We have poured our hearts out today and it is not easy. Thankfully, counselling helps us to get through these things because we are so passionate about protecting other survivors and ourselves. Therefore, I just hope what we have said today does not fall on deaf ears because many survivors do not trust the Departments at all. We still hear survivors say, "Let them bury the records because they never believed me anyway."

I am not the perpetrator. From the time I got involved in this in 1996, which was after the "Dear Daughter" documentary, I have had phone calls from people attempting suicide. I do not want to get those phone calls. I have had them all my life. My role as a survivor is not to protect another survivor from suicide. I am not the perpetrator. I am only trying to help. It is about time someone was held accountable and, as I said, that our voices were heard loud and clear and we were respected because we need to be honoured as a whole group. As Ms Harney said earlier, we are unique people and none of us are here screaming and shouting, despite what happened. We may have anger and other things but we have learned how to control that. That was very evident after the Ryan report, when we had the march of solidarity. There was no screaming and shouting; people walked in silence. I was part of that, as were some of my sisters here.
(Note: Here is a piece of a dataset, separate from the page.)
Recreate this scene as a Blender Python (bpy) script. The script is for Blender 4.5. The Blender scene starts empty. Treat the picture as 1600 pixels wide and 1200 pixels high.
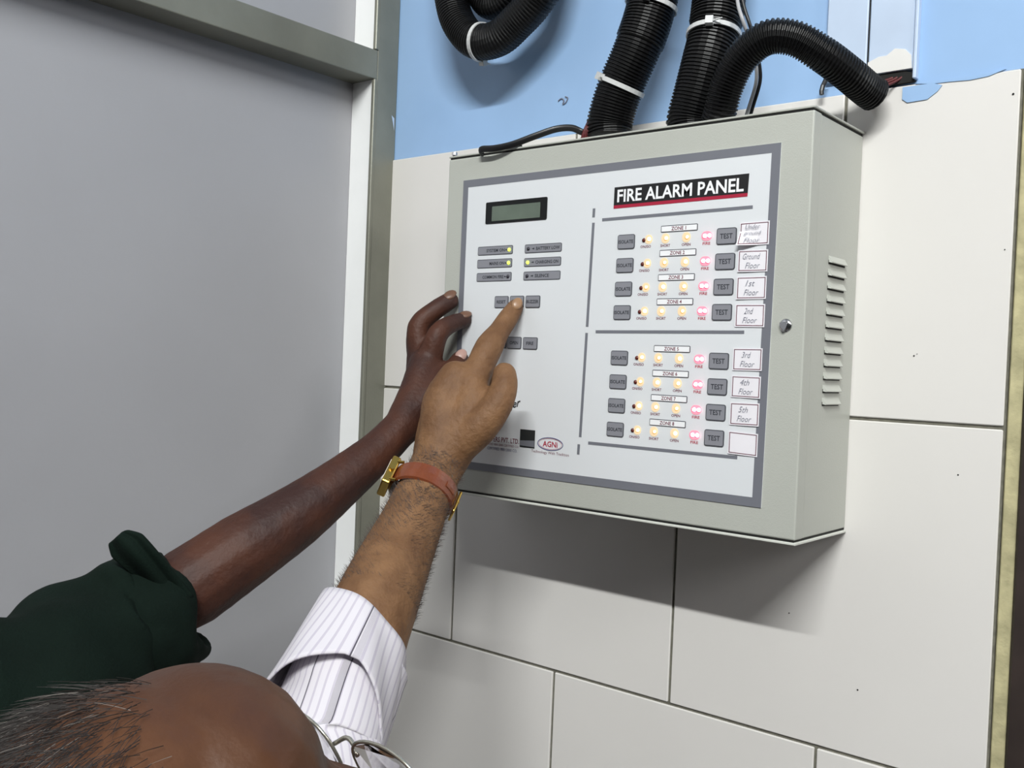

On that note, I thank everybody - I really do. I did not say that in my three minutes at the beginning.

It means so much. It also means so much to hear the professionals who are working so hard and putting so many hours into trying to put right the wrongs that happened. Thank you.

You absolutely have our respect, I can assure you of that. In time, history will look on you as heroes, not as survivors, so the name will change.

Ms Eileen Molloy

I have been listening today and I know the legalities have to be taken into consideration and they are very important when it comes to the finalisation of the Bill. However, we also spoke about balance. I have heard that word used and I hope it was not just bandied about and I really hope this will be balanced. Our opinion would not be nearly as important, obviously, as the legalities, because the law is the law, but it is almost side by side with that and they should go hand in hand. If our records are revealed to us now, once and for all, it is done. However, we are getting this in drip feed after drip feed. It is tiring. I hope the committee does not think we are going to go away because we are not.

We do not want you to go away.

Ms Eileen Molloy

We are not going away.

As there is no other business, the committee will now go into private session.

The joint committee went into private session at 1.46 p.m. and adjourned at 1.57 p.m. until 2.30 p.m. on Thursday, 5 December 2019.